Not Ready For Prime Time

The Tea Party victories of last year weere even more successful in some places than many realized. For example, here in New Hampshire, a prominent Tea Party activist really pissed off our GOP Establishment, and got elected state party chair. And once in office, he continued to piss them off.

 

Until this week, when he resigned.

 

This brought up something that I’d had kicking around in the back of my mind, but never quite realized consciously: I don’t think the Tea Party movement is really ready for leadership. Nor are they interested in it. Nor are they qualified for it.

 

The Tea Party represents a lot of people that generally don’t have a lotof interest in politics. The reason they are interested in politics now is because the people they’d entrusted to look after matters had let them down — and let them down hard.  That’s when they decided to exert their Constitutional prerogatives and start taking things back into their own hands.

 

This was meant as a warning — a “see what we can do if you fail badly enough?” move. It was a demonstration of power. And in some cases — such as the GOP chairmanship here in NH — the lesson was driven home a wee bit too forcefully.

 

The message of the Tea Party movement, as I see it, is “we don’t want to come in there and take charge. But if you don’t stop screwing it up, we will.” And in the process. a lot of mistakes will be made. Some people who aren’t quite up for office will find themselves in positions they aren’t fit to hold.

 

But it will get rid of the old rascals. And very few of the accidental leaders will stick around — they aren’t driven into politics, like most of us are.
No, the real value of the Tea Party movement isn’t in taking over politics or a party. It’s in keeping those who are interested in poiltics on the straight and narrow, to smack them around every now and then when they go too far astray. Like, for example, the obscene spending explosions of most of the last decade that have sent the federal debt to its astronomical levels.

 

Politically, I’m not that fond of either Mitt Romney or Michele Bachmann. If it came down to those two, I’d probably vote for Romney, but I wouldn’t be happy about it. But if you look at how the campaign is going, Romney has been moving more and more towards the right, even trying to talk like a Tea Partier. I don’t know how sincere it is, but he’s saying the right things, and I think he’s smart to at least try to keep some of those promises should he have the opportunity.

 

But that’s what I’m thinking currently, and it also explains why so many career pols simply don’t get the Tea Party.
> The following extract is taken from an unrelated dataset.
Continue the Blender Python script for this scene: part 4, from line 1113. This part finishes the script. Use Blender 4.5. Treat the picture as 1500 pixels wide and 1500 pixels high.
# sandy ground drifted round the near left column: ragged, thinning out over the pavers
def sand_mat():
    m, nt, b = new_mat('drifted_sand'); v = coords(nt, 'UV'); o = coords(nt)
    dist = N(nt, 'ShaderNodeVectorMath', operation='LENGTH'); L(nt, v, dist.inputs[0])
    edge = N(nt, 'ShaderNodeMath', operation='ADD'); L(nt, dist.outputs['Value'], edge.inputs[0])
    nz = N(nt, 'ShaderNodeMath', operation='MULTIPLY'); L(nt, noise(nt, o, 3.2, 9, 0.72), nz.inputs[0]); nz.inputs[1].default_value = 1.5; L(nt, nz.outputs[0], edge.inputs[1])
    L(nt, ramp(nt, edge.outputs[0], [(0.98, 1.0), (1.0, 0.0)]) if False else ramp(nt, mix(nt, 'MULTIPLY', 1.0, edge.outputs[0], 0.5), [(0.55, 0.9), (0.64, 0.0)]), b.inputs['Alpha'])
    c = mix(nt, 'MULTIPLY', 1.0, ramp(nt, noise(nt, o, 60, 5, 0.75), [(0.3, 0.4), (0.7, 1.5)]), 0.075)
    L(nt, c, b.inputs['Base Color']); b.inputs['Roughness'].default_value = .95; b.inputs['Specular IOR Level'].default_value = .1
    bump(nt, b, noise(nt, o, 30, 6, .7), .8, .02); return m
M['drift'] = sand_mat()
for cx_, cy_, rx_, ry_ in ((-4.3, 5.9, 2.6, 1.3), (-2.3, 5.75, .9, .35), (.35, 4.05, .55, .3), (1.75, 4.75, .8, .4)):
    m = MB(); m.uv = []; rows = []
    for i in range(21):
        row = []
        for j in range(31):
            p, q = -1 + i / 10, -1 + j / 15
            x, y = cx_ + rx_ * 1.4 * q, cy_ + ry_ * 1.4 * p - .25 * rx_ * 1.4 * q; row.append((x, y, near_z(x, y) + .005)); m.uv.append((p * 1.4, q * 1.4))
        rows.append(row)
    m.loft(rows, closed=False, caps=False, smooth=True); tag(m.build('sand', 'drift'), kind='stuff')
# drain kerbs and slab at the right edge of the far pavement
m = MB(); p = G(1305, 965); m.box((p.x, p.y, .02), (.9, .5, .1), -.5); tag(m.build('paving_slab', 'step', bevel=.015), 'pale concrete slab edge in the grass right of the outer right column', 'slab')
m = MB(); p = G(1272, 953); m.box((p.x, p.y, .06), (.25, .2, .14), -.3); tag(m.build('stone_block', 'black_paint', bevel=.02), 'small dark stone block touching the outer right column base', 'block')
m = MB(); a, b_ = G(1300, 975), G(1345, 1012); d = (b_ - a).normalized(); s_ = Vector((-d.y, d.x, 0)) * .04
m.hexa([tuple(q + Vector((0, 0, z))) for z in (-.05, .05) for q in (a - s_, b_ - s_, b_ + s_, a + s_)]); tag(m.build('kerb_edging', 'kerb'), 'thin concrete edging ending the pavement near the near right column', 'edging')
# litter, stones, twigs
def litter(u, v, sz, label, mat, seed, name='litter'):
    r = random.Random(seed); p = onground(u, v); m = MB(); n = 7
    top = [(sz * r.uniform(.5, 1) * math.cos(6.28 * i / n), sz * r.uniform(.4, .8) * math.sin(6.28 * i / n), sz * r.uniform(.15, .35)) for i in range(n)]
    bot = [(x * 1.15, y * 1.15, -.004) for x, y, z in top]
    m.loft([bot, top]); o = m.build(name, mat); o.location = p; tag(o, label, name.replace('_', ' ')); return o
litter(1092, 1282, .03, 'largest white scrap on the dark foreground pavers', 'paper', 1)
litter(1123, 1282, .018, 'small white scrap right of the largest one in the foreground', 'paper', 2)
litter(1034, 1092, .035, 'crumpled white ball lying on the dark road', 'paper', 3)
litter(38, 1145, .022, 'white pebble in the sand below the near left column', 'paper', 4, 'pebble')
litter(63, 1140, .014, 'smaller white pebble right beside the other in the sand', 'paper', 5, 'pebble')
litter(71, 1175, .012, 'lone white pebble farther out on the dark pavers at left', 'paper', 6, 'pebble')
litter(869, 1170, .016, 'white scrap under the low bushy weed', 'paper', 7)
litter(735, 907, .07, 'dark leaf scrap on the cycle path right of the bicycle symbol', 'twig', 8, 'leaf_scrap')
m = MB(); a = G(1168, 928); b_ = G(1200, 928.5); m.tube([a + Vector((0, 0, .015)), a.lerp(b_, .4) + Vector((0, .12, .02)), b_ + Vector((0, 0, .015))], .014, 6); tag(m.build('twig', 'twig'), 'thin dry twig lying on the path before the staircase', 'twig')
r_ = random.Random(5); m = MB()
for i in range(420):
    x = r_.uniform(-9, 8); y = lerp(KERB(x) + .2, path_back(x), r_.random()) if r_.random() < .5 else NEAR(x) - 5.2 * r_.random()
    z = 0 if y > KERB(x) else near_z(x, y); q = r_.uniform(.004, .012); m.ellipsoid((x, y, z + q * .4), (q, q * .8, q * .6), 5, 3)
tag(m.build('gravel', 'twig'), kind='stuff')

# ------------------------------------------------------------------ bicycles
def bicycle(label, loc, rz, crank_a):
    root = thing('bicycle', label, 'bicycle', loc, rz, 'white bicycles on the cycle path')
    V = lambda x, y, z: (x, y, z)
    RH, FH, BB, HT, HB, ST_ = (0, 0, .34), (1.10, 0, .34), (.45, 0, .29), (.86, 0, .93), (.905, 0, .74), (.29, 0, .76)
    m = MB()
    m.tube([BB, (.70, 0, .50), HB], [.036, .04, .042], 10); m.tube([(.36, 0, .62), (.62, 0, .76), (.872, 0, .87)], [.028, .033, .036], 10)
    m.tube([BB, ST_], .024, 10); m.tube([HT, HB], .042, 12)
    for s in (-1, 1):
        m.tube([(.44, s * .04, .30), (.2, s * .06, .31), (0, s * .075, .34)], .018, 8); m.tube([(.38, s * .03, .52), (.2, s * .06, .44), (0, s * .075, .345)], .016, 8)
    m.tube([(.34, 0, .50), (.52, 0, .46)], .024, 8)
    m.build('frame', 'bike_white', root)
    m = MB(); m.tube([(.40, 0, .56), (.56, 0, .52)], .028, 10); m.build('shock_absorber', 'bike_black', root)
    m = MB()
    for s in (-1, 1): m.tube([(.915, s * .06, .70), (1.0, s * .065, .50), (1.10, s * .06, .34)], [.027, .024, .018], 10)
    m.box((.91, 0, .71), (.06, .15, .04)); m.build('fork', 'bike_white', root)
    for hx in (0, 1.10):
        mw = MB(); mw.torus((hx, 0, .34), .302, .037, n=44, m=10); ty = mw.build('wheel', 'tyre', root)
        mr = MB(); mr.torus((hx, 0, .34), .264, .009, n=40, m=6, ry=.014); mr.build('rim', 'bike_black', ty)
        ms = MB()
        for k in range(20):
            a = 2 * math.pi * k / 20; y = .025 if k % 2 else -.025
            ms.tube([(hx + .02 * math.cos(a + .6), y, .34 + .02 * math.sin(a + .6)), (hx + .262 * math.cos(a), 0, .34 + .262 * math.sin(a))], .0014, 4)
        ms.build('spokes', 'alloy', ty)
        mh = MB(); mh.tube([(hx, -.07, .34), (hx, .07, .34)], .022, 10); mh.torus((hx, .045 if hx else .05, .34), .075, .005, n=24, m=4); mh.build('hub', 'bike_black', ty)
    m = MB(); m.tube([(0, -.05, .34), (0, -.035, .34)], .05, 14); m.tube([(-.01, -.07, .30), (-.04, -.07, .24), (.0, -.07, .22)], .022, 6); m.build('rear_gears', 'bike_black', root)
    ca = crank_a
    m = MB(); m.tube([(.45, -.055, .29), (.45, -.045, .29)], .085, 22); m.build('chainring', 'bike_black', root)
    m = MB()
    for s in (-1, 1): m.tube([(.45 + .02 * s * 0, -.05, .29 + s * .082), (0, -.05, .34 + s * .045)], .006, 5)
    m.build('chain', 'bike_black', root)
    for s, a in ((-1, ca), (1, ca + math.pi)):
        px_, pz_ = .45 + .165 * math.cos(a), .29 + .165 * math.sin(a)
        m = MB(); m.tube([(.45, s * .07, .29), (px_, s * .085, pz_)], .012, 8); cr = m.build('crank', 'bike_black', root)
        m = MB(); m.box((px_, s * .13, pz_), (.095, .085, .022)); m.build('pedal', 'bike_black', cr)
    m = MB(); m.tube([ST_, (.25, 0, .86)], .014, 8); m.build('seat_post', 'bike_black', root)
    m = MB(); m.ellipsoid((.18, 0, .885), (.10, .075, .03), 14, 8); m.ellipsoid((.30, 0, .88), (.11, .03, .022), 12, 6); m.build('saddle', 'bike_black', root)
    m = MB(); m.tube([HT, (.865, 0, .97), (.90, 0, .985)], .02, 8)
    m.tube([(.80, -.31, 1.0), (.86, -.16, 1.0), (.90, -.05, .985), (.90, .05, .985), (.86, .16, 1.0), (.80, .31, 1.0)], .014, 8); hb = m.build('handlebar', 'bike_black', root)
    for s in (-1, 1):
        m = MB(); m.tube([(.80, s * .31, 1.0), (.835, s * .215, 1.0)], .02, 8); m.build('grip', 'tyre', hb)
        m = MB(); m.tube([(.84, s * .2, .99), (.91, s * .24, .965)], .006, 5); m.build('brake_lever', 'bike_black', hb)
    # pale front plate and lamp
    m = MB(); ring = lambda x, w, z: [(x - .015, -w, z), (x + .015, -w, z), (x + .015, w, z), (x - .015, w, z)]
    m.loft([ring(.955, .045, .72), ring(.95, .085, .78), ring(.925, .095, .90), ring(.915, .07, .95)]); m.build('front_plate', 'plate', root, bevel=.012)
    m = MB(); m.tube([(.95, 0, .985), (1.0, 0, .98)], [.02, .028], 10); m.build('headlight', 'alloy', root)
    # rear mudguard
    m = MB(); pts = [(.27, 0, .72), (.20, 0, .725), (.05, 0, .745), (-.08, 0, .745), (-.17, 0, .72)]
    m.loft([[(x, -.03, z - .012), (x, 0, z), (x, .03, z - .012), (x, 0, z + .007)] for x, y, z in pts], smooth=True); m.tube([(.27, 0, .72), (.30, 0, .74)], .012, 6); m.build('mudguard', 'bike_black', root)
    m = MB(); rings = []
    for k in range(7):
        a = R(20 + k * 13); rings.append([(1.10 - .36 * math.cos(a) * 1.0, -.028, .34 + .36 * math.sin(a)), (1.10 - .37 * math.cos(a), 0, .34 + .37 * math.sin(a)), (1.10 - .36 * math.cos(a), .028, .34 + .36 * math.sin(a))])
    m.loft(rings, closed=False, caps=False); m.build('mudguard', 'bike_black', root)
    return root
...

They think of them as just another faction of politicos, another group of people out for power. They aren’t interested in taking power; they’re interested in keeping power out of the hands of the pinheads. If that means they have to take it themselves briefly, then that’s their civic duty. But it won’t be for long — they have lives of their own to get back to.

 

You want to get rid of the Tea Party? Here’s what you have to do. Just listen to them. Figure out what their biggest beefs are, and do something about them. They don’t have the interest for a long, dragged-out fight.

 

But they just might have the interest — and strength — in a quick, brutal one. And they will not lose easily.